After almost two years of fighting and hundreds of thousands of casualties, it’s high time to give peace a chance in Ukraine. War, as we can see from current events in Gaza, has no lack of chances to thrive in this world.

William J. Astore is a retired lieutenant colonel (USAF). He taught history for fifteen years at military and civilian schools. He writes at Bracing Views.

7 thoughts on “Is the Russia-Ukraine War Sputtering to an End?”

  1. It will be great if the war in Ukraine comes to an end. It’s too bad it is taking the war in Gaza to end that war. Zelensky feels neglected because of that.
    Russia’s wars do not go on forever like NATO’s wars do. NATO talks as if Russia is such an aggressive warmongering nation when it is NATO that lets its wars go on forever and says it is promoting democracy and prosperity around the globe.

  2. As I am on record here saying since the war started, there will be no “negotiations”. Russia will present unconditional surrender terms and Ukraine will accept them.

    After which Russia will do what it needs to do with Ukraine – which is remove the current government, alter its legal status as a state to incorporate present day Ukraine into the Russian Federation or the CSTO, begin rebuilding (with China and Central Asian state assistance) and finally, put a new Military District in western Ukraine opposite Poland and Romania to counter the NATO Aegis Ashore installations and NATO buildup (if any) in the West, so that the West can never again threaten Russia.
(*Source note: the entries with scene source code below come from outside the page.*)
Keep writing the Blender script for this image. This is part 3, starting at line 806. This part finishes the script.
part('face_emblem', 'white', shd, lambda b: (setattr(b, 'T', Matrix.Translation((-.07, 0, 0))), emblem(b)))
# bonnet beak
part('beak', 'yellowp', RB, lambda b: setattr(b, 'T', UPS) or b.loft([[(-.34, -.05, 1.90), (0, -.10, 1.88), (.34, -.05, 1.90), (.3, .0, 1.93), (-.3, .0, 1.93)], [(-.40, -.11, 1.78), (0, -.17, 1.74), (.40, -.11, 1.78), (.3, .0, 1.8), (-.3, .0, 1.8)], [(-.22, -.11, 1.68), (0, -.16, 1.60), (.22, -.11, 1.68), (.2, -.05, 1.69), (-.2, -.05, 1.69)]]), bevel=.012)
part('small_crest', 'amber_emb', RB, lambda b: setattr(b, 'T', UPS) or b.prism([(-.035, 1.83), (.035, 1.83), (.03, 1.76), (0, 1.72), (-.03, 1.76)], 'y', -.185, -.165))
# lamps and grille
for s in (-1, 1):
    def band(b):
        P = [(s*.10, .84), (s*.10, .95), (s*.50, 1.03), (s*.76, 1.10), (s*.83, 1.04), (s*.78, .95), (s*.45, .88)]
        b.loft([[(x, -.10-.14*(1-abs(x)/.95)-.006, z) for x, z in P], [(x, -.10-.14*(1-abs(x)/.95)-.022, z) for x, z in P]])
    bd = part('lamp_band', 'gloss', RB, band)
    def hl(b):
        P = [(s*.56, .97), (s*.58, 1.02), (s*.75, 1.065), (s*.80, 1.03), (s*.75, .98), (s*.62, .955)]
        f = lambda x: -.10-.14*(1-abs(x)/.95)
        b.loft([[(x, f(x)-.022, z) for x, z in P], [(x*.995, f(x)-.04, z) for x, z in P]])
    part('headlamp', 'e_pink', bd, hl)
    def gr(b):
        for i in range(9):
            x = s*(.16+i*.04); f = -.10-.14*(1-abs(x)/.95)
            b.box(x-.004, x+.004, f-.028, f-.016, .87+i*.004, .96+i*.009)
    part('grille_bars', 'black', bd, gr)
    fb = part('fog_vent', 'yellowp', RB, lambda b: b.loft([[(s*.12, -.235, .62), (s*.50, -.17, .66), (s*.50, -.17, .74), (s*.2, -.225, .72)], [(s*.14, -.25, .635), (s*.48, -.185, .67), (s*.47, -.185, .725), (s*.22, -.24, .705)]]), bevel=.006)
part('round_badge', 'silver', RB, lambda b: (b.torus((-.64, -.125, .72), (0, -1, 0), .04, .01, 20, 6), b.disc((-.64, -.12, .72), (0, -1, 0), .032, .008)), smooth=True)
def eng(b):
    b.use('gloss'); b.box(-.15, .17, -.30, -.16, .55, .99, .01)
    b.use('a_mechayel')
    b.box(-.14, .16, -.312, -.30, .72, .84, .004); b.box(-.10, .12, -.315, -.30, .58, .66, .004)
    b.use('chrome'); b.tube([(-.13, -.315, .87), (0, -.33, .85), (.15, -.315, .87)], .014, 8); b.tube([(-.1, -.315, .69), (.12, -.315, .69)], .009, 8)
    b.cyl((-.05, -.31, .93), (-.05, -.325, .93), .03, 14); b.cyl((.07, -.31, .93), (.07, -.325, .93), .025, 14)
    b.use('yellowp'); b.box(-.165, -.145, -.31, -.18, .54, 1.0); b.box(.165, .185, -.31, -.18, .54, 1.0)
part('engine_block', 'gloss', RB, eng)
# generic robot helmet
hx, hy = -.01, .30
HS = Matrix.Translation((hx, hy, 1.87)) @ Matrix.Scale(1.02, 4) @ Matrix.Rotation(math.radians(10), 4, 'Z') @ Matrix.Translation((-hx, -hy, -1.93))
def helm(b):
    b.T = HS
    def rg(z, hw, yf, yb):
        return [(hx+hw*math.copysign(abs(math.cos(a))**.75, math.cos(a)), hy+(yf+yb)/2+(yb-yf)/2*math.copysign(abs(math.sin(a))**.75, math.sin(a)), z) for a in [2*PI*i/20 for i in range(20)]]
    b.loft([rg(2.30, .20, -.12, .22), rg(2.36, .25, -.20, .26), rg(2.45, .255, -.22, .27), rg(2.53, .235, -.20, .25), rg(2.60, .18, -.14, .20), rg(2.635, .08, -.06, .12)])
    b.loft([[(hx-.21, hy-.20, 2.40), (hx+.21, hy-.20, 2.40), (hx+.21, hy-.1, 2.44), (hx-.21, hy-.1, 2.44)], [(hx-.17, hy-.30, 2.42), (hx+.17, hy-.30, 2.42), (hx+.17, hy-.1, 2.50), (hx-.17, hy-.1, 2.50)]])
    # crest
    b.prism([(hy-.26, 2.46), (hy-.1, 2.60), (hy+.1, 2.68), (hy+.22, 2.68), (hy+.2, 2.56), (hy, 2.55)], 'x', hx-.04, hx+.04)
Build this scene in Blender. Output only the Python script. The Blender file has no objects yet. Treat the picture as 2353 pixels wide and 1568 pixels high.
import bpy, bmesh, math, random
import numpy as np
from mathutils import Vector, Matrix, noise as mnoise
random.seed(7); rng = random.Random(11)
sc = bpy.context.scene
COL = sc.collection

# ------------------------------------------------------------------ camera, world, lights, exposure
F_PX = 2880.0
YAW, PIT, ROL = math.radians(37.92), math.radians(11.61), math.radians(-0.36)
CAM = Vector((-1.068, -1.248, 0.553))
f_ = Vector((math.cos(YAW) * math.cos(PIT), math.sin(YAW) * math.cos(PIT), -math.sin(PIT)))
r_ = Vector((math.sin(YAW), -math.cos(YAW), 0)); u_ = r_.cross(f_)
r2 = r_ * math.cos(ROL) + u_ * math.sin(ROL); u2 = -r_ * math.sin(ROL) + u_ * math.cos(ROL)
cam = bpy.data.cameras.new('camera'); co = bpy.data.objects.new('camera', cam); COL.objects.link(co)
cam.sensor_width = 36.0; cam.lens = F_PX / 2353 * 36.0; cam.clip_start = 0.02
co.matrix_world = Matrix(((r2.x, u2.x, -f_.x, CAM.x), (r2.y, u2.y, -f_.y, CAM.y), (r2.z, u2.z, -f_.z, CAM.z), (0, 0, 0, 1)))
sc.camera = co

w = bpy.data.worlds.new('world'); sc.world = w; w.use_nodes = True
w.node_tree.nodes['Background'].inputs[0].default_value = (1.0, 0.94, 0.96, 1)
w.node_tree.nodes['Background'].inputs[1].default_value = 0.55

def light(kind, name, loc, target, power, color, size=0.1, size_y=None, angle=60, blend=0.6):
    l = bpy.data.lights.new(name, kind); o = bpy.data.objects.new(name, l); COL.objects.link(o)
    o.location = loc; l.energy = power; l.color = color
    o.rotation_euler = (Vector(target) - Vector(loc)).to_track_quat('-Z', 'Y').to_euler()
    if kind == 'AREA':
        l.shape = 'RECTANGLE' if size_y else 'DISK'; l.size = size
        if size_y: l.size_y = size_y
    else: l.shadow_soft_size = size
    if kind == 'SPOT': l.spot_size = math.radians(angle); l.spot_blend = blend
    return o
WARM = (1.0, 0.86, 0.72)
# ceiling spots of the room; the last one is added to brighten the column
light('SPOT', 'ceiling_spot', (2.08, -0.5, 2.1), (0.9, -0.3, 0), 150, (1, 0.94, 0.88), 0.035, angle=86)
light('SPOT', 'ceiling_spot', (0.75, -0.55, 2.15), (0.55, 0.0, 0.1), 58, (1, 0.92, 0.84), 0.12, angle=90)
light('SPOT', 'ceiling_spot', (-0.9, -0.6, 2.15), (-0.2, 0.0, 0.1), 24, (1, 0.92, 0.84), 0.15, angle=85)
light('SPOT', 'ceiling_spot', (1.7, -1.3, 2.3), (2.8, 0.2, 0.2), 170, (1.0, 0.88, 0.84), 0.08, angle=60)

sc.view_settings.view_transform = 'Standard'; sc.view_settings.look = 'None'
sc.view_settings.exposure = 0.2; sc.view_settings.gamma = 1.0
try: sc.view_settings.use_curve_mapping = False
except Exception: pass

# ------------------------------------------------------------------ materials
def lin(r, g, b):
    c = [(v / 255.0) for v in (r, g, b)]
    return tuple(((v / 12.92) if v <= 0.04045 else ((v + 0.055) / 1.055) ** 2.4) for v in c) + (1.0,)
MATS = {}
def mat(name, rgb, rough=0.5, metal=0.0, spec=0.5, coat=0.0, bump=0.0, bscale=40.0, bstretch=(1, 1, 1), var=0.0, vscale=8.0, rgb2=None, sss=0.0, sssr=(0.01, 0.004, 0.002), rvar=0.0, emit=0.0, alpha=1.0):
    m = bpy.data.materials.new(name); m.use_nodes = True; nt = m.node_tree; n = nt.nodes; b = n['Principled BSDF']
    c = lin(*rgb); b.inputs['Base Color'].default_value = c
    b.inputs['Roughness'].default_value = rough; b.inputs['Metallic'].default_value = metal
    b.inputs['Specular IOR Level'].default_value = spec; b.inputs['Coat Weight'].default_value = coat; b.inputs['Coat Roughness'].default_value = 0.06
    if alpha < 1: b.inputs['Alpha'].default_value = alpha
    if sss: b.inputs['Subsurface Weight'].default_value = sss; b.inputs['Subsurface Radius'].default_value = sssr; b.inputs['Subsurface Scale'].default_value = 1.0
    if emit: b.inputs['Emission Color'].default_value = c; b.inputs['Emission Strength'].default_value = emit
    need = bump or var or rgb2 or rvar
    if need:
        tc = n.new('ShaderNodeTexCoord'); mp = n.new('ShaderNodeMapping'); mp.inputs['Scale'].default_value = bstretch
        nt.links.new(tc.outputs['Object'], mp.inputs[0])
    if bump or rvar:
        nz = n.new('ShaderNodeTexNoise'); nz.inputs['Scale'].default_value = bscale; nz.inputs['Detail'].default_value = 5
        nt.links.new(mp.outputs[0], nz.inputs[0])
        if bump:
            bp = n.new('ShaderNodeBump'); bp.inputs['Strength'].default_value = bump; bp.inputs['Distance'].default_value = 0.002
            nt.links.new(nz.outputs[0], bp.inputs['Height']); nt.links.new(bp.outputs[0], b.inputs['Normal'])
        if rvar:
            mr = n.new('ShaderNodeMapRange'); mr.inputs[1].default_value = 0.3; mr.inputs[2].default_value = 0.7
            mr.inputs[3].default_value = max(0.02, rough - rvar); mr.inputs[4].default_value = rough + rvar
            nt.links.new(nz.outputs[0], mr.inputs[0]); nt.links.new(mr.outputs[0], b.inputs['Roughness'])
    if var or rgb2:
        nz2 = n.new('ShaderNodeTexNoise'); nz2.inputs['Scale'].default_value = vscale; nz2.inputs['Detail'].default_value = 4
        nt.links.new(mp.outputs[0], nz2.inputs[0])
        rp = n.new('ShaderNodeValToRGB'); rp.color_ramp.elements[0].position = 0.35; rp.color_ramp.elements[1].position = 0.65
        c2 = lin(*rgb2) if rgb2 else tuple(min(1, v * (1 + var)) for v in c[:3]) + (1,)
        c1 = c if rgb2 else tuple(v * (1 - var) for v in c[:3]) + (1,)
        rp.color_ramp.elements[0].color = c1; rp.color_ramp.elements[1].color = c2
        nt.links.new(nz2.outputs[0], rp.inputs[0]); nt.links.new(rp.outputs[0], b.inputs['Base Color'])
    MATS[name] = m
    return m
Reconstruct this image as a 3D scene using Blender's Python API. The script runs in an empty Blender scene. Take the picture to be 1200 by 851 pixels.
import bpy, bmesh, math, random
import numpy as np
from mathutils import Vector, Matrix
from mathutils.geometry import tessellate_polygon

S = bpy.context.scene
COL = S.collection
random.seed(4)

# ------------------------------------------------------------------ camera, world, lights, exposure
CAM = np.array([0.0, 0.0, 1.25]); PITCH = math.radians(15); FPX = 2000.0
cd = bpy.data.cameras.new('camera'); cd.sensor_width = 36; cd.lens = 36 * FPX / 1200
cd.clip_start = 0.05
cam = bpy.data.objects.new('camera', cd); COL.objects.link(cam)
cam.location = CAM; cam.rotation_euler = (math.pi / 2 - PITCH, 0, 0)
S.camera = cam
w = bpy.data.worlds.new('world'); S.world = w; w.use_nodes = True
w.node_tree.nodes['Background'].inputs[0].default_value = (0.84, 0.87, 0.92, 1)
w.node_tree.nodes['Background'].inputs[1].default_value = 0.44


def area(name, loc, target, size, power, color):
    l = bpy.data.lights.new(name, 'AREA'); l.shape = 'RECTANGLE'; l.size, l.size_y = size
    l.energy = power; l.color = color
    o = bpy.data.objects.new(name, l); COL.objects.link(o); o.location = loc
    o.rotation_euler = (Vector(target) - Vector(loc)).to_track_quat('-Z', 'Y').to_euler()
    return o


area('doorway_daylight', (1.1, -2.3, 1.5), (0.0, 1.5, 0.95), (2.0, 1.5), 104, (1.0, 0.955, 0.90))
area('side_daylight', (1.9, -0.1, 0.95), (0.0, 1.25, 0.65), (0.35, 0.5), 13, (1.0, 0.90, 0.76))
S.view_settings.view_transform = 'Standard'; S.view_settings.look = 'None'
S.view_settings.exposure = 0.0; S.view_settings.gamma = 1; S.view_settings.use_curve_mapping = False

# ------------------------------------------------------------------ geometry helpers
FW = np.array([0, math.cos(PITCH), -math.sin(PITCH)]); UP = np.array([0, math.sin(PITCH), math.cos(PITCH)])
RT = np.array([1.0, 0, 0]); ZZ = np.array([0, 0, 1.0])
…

    This was the goal all along, except for an apparent plan by Putin and Lavrov at the beginning of the war to “scare” Ukraine into negotiations – negotiations which would have failed further on than they got or would have been abrogated and reneged on just like Minsk II. Fortunately, the Russian General Staff realized that and convinced Putin to have an alternate operational plan – which has now succeeded.

    1. How do you feel about NATO expanding into Finland and Sweden? That kind of instantly makes this entire exercise counter-productive

      1. This is why Russia is building Military Districts in northern Russia opposite Finland, as well as integrating Belarus’ military into the Russian military under the Union State.

        Russia is building an “Iron Curtain 2.0” from the Black Sea to the Arctic. NATO will have to resort to nuclear missiles to attack Russia in the future – and Russia is prepared for that, too.